Durante una camminata “formativa” apparentemente a ritroso nel tempo ma dalla grande capacità evocativa e innovativa, lo storico olivettiano e commediografo Marco Peroni ha ricordato che un modello “diverso” d’impresa è stato possibile e continua a fare scuola oggi: «Adriano Olivetti ha interpretato in modo originale il proprio tempo pagando le conseguenze per gettare un seme al futuro. Schiacciato da due visioni del mondo rigidamente contrapposte, ha provato a indicare una terza via che fosse una sintesi superiore di capitalismo e socialismo. Ha messo la fabbrica al centro del suo progetto, assegnandole un compito originale».

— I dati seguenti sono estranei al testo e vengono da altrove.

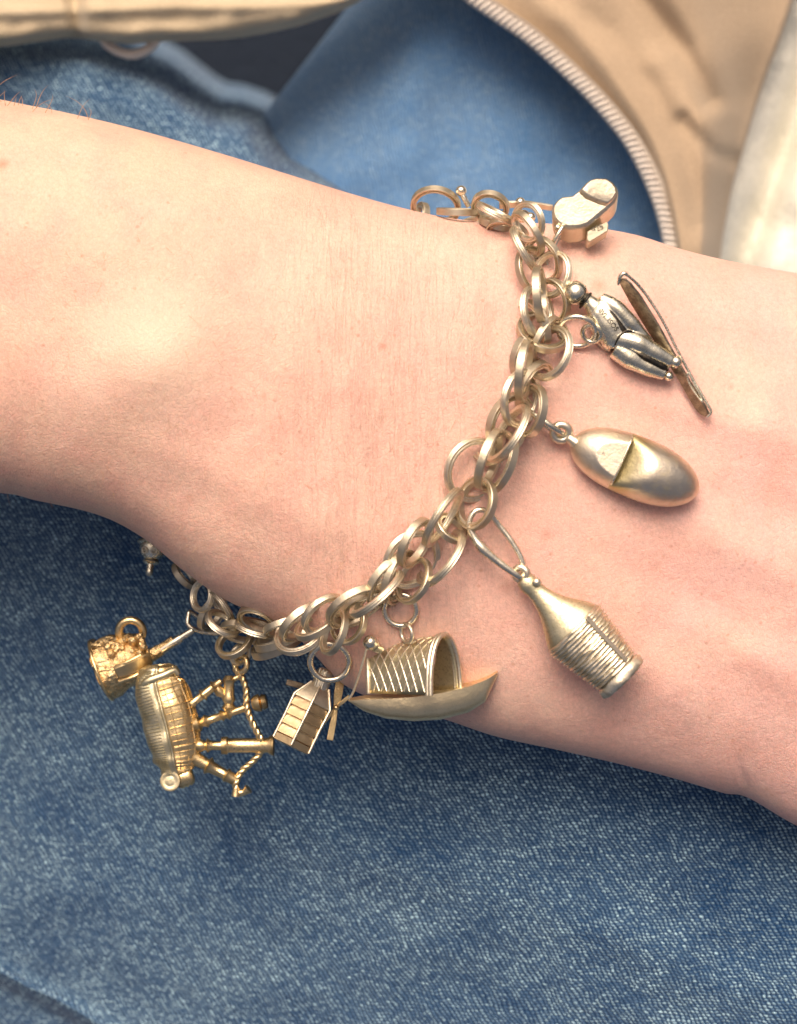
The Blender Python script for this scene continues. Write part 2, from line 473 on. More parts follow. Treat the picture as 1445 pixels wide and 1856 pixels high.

Il percorso della Liuc è iniziato in Manital: qui è nata la prima delle fabbriche Olivetti. «Per noi eporediesi - sottolinea la manager Alessandra Cimadom - è una grande responsabilità. L'ingegnere ci ha lasciato in eredità radici solide su cui costruire lo sviluppo sostenibile, rispettoso dei lavoratori e del territorio».

Il rettore della Liuc, Federico Visconti, ha ripercorso la storia della Olivetti puntando sui valori imprenditoriali e sul ruolo dell'Università: «Gli imprenditori-mecenati come i Merloni, i Marcegaglia e lo stesso Olivetti avevano un modo di fare azienda che va contestualizzato. Oggi ci troviamo di fronte a una tecnologia talmente veloce che si fa fatica a starle dietro. Il compito degli Atenei è quello di maturare una responsabilità educativa che punti sulla capacità critica e di analisi, sul lavoro di gruppo e le motivazioni».

L'ingegnere-poeta, tuttavia, ha seminato bene. Da alcuni anni a questa parte molti animi inquieti che, fortunatamente, attraversano il mondo dell’economia e della politica stanno cercando suggestioni per rinnovare il loro immaginario. Di sicuro ci provano a piene mani a Ivrea con il progetto Vistaterra che si propone di contribuire al rilancio del Canavese attraverso lo sviluppo di un ecosistema economico e produttivo sostenibile, basato sul recupero di un castello e dei vivai olivettiani, sull’integrazione tra offerta turistica di qualità, produzioni agricole, innovazione e valorizzazione delle eccellenze agroalimentari, storico-culturali, artigianali e naturalistiche della zona.

«Il nostro progetto è sviluppato per creare un nuovo modello economico sostenibile, indipendente e profittevole, che metta in moto un circolo virtuoso di visibilità utile a tutto il comprensorio Canavese e affermi Vistaterra quale attività innovativa - sostiene Erica Ferlito, amministratore delegato di Vistaterra -. Il progetto è in continua evoluzione. Stiamo lavorando affinché diventi un polo di attrazione del quale potrà beneficiare l’intera area e le generazioni che l’abiteranno. Ci siamo impegnati per essere un modello virtuoso di recupero delle eccellenze, di valorizzazione della tradizione e capacità imprenditoriale del territorio applicando in ogni aspetto i nostri valori fondanti: etica, bellezza, sostenibilità e arte del buon vivere, nel pieno rispetto della natura e delle persone. Dopo una faticosa e costosa opera di restauro abbiamo creato una struttura di accoglienza e di ristorazione che crea lavoro e coinvolge le scuole del territorio».

Il profitto non è il fine ultimo ed esclusivo dell’impresa Vistaterra, che allo sviluppo dei capitali dell’economia classica, affianca altri tre “capitali”: quello umano, legato alla valorizzazione delle persone; quello relazionale, dato dalla collaborazione interna ed esterna all’azienda con fornitori e clienti; quello fiduciario in cui l’impresa viene vissuta come progetto nel quale la responsabilità sociale è fondamentale.